Amendment to the articles of incorporation and increase in authorized shares

 

On January 14, 2026, the Board of directors authorized the amendment to the articles of incorporation of the Company to increase the authorized shares of common stock from 1,500,000,000 to 5,000,000,000 shares of common stock. The amendment was registered on January 21, 2026.

 

Conversion of convertible notes

 

On February 9, 2026, the Company received a conversion notice from a convertible note holder converting an aggregate of $65,000 into 13,000,000 shares of common stock at a conversion price of $0.005 per share, realizing a loss on conversion of $91,000.

 

As a result of the conversion notices received, warrants exercisable for 2,550,000 shares of common stock that contain price-based anti-dilution protection had the exercise price of such warrants adjusted from $0.01 per share to $0.005 per share effective February 9, 2026.

 

Convertible note funding

  

Between February 26, 2026 and March 17, 2026, the Company entered into convertible promissory note agreements with five accredited investors for total gross proceeds of $260,000. The notes are unsecured, mature 12 months from issuance date and bear interest at a rate of 8% per annum based on a 360-day trading-year and are convertible into shares of common stock of the Company at conversion prices ranging from $0.01 to of $0.02 per share (as adjusted for stock splits, stock combinations, and similar events). The Notes may be prepaid at any time without penalty.
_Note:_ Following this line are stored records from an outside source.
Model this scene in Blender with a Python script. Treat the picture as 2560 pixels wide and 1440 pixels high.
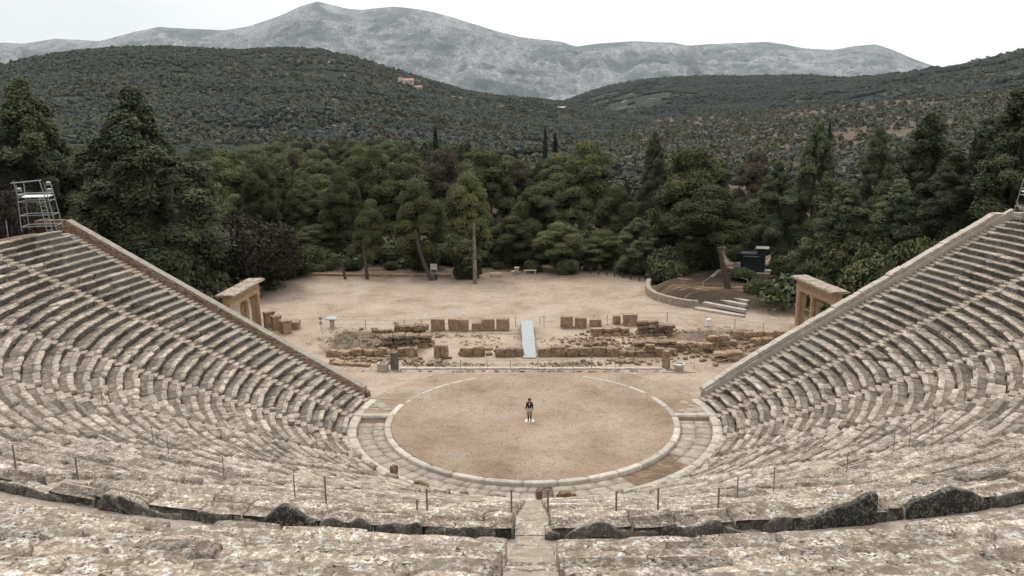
import bpy, bmesh, math, random
import numpy as np
from mathutils import Vector, Matrix
R_=math.radians
random.seed(7); rng=np.random.default_rng(7)
for o in list(bpy.data.objects): bpy.data.objects.remove(o)
S=bpy.context.scene; C=S.collection

# ------------------------------------------------------------------ camera, light
F_PX,CAM_H,CAM_D,PIT,YAW,ROLL,CAM_X=2023.7,20.985,53.90,0.21208,-0.027396,-0.011197,0.065
_cy,_sy=math.cos(YAW),math.sin(YAW)
FW=np.array([_sy*math.cos(PIT),_cy*math.cos(PIT),-math.sin(PIT)]); RT=np.array([_cy,-_sy,0.]); UP=np.cross(RT,FW)
R2=math.cos(ROLL)*RT+math.sin(ROLL)*UP; U2=-math.sin(ROLL)*RT+math.cos(ROLL)*UP
CAM=np.array([CAM_X,-CAM_D,CAM_H])
cd=bpy.data.cameras.new('camera'); co=bpy.data.objects.new('camera',cd); C.objects.link(co); S.camera=co
cd.sensor_width=36; cd.lens=F_PX/2560*36; cd.clip_start=.2; cd.clip_end=40000
co.matrix_world=Matrix([[R2[0],U2[0],-FW[0],CAM[0]],[R2[1],U2[1],-FW[1],CAM[1]],[R2[2],U2[2],-FW[2],CAM[2]],[0,0,0,1]])
S.render.resolution_x=1024; S.render.resolution_y=576
S.view_settings.view_transform='Standard'; S.view_settings.look='None'; S.view_settings.exposure=-0.02; S.view_settings.gamma=1
S.render.engine='CYCLES'

SUN_EL,SUN_AZ=R_(58),R_(-35)     # azimuth: direction the light comes from, from +y clockwise
W=bpy.data.worlds.new('World'); S.world=W; W.use_nodes=True
nt=W.node_tree; nt.nodes.clear()
def N(nt,t,**k):
    n=nt.nodes.new(t)
    for a,b in k.items():
        if a.startswith('i_'): n.inputs[a[2:].replace('_',' ')].default_value=b
        else: setattr(n,a,b)
    return n
out=N(nt,'ShaderNodeOutputWorld'); sky=N(nt,'ShaderNodeTexSky',sky_type='NISHITA'); sky.sun_disc=False
sky.sun_elevation=SUN_EL; sky.sun_rotation=SUN_AZ
b1=N(nt,'ShaderNodeBackground'); b1.inputs['Strength'].default_value=.08
nt.links.new(sky.outputs[0],b1.inputs[0])
tc=N(nt,'ShaderNodeTexCoord'); mp=N(nt,'ShaderNodeMapping'); mp.inputs['Scale'].default_value=(1,1,5)
nz=N(nt,'ShaderNodeTexNoise',i_Scale=1.7,i_Detail=5,i_Roughness=.5)
nt.links.new(tc.outputs['Generated'],mp.inputs[0]); nt.links.new(mp.outputs[0],nz.inputs['Vector'])
sep=N(nt,'ShaderNodeSeparateXYZ'); nt.links.new(tc.outputs['Generated'],sep.inputs[0])
ad=N(nt,'ShaderNodeMath',operation='MULTIPLY_ADD'); ad.inputs[1].default_value=.9; nt.links.new(sep.outputs[0],ad.inputs[0]); nt.links.new(nz.outputs[0],ad.inputs[2])
cr=N(nt,'ShaderNodeValToRGB'); cr.color_ramp.elements[0].position=.15; cr.color_ramp.elements[0].color=(.82,.84,.85,1)
cr.color_ramp.elements[1].position=.62; cr.color_ramp.elements[1].color=(1.06,1.06,1.05,1)
nt.links.new(ad.outputs[0],cr.inputs[0])
b2=N(nt,'ShaderNodeBackground'); nt.links.new(cr.outputs[0],b2.inputs[0])
zen=N(nt,'ShaderNodeMapRange'); zen.inputs[1].default_value=.12; zen.inputs[2].default_value=1.; zen.inputs[3].default_value=1.2; zen.inputs[4].default_value=2.9
nt.links.new(sep.outputs[2],zen.inputs[0])
beh=N(nt,'ShaderNodeMapRange'); beh.inputs[1].default_value=-.45; beh.inputs[2].default_value=.25; beh.inputs[3].default_value=.58; beh.inputs[4].default_value=1.; nt.links.new(sep.outputs[1],beh.inputs[0])   # sky dimmed behind the camera, added to darken faces turned towards it
mu=N(nt,'ShaderNodeMath',operation='MULTIPLY'); nt.links.new(zen.outputs[0],mu.inputs[0]); nt.links.new(beh.outputs[0],mu.inputs[1]); nt.links.new(mu.outputs[0],b2.inputs['Strength'])
mx=N(nt,'ShaderNodeMixShader'); mx.inputs[0].default_value=.90
nt.links.new(b1.outputs[0],mx.inputs[1]); nt.links.new(b2.outputs[0],mx.inputs[2]); nt.links.new(mx.outputs[0],out.inputs[0])
sl=bpy.data.lights.new('sun','SUN'); sl.energy=1.5; sl.angle=R_(14); sl.color=(1,.93,.83)
so=bpy.data.objects.new('sun',sl); C.objects.link(so)
sd=Vector((math.sin(SUN_AZ)*math.cos(SUN_EL),math.cos(SUN_AZ)*math.cos(SUN_EL),math.sin(SUN_EL)))
so.rotation_euler=sd.to_track_quat('Z','Y').to_euler()

# ------------------------------------------------------------------ helpers
def ray(px,py):
    d=F_PX*FW+(px-1280)*R2+(720-py)*U2
    return d/np.linalg.norm(d)
def at(px,py,z=0.):
    d=ray(px,py); t=(z-CAM[2])/d[2]; p=CAM+t*d; return float(p[0]),float(p[1])
def proj(x,y,z):
    P=np.array([x,y,z])-CAM; d=P@FW
    return 1280+F_PX*(P@R2)/d, 720-F_PX*(P@U2)/d
def ppm(x,y,z=0): return F_PX/float((np.array([x,y,z])-CAM)@FW)     # photo pixels per metre at a point
def tag(o,label=None,cat=None,group=None,kind=None):
    if label:o['label']=label
    if cat:o['category']=cat
    if group:o['group']=group
    if kind:o['kind']=kind
    return o
def empty(name,loc,label,cat,group=None,rz=0):
    o=bpy.data.objects.new(name,None); C.objects.link(o); o.location=loc; o.rotation_euler[2]=rz; o.empty_display_size=.3
    return tag(o,label,cat,group)
def link(name,me,parent=None,mats=()):
    for m in mats: me.materials.append(m)
    o=bpy.data.objects.new(name,me); C.objects.link(o)
    if parent: o.parent=parent
    return o
def npmesh(name,V,Fs,mi=None,smooth=False,tone=None):
    """V (n,3); Fs list of (m,k) int arrays"""
    me=bpy.data.meshes.new(name); V=np.asarray(V,np.float32)
    Fs=[np.asarray(f,np.int32) for f in Fs if len(f)]
    me.vertices.add(len(V)); me.vertices.foreach_set('co',V.ravel())
    tot=sum(f.size for f in Fs); n=sum(len(f) for f in Fs)
    me.loops.add(tot); me.polygons.add(n)
    me.loops.foreach_set('vertex_index',np.concatenate([f.ravel() for f in Fs]))
    lt=np.concatenate([np.full(len(f),f.shape[1]) for f in Fs]); ls=np.concatenate([[0],np.cumsum(lt)[:-1]])
    me.polygons.foreach_set('loop_start',ls.astype(np.int32)); me.polygons.foreach_set('loop_total',lt.astype(np.int32))
    if mi is not None: me.polygons.foreach_set('material_index',np.asarray(mi,np.int32))
    if smooth: me.polygons.foreach_set('use_smooth',np.ones(n,bool))
    me.update(calc_edges=True)
    if tone is not None: me.attributes.new('tone','FLOAT','POINT').data.foreach_set('value',np.asarray(tone,np.float32))
    return me
def _h(ix,iy,iz):
    n=(ix*374761393+iy*668265263+iz*2147483647*3+iz*1274126177)&0xffffffff
    n=((n^(n>>13))*1274126177)&0xffffffff
    return ((n^(n>>16))&0xffff)/65535.
def vnoise(x,y,z=0.):
    x=np.asarray(x,float);y=np.asarray(y,float);z=np.zeros_like(x)+z
    ix,iy,iz=[np.floor(a).astype(np.int64) for a in(x,y,z)]
    fx,fy,fz=x-ix,y-iy,z-iz; fx,fy,fz=[a*a*(3-2*a) for a in(fx,fy,fz)]
    r=0
    for a in(0,1):
        for b in(0,1):
            for c in(0,1):
                r=r+_h(ix+a,iy+b,iz+c)*(fx if a else 1-fx)*(fy if b else 1-fy)*(fz if c else 1-fz)
    return r*2-1
def fbm(x,y,z=0.,o=4,g=.5):
    r=0;a=1.;s=0
    for k in range(o):
        r=r+a*vnoise(x*2**k+17*k,y*2**k-9*k,np.asarray(z)*2**k+5*k); s+=a; a*=g
    return r/s
def sst(a,b,x):
    t=np.clip((x-a)/(b-a),0,1); return t*t*(3-2*t)
def rdir(n):
    v=rng.normal(0,1,(n,3)); return v/np.linalg.norm(v,axis=1,keepdims=True)
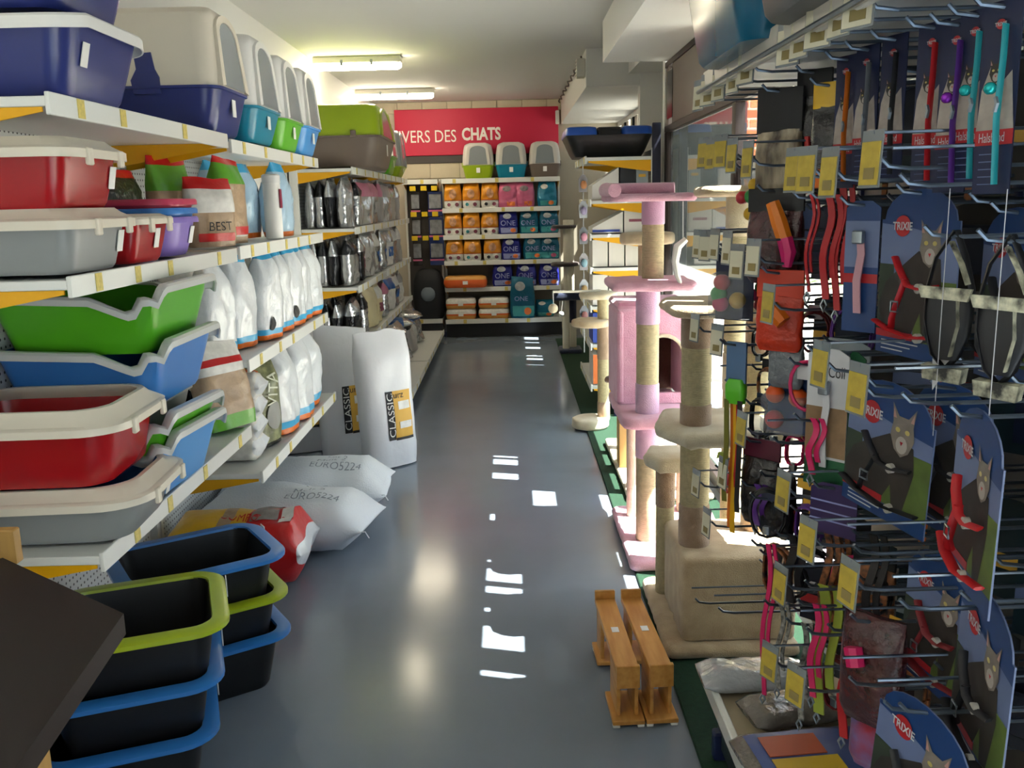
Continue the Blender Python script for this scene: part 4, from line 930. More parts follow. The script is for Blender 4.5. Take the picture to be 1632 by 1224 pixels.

In addition, the Company issued, to two accredited investors, five-year warrants exercisable for 16,000,000 shares of common stock at an initial exercise price of $0.01 per share, with price protection which will reduce the exercise price of the warrant for any equity issuances below the current exercise price. The Note and warrants contain customary events of default. The Company is under no obligation to register the shares of Common Stock underlying the Notes or warrants for public resale. In terms of the Securities Purchase Agreement.

 

Issuance of common stock

 

On February 3, 2026, the board of directors of the Company authorized the issuance of 80,000,000 shares of common stock to directors and officers of the Company and to a consultant providing investor relations services. The shares were valued at $1,080,000 on the grant date.

 

Amendment to convertible debt agreements

 

Between February 27, 2026 and March 30, 2026, the Company received agreements signed by investors authorizing the forbearance of convertible debt until December 31, 2026 with a principal amount outstanding of $275,000. In exchange for the forbearance, the conversion price was reduced to $0,04 per share. In addition, the Company has obtained verbal confirmation to the forbearance agreements from several convertible note holders. The Company is in the process of formalizing the forbearance agreements with these noteholders who agreed to the forbearance terms.

 

Other than disclosed above, the Company has evaluated subsequent events through the date of the consolidated financial statements were available to be issued and has concluded that no such events or transactions took place that would require disclosure herein.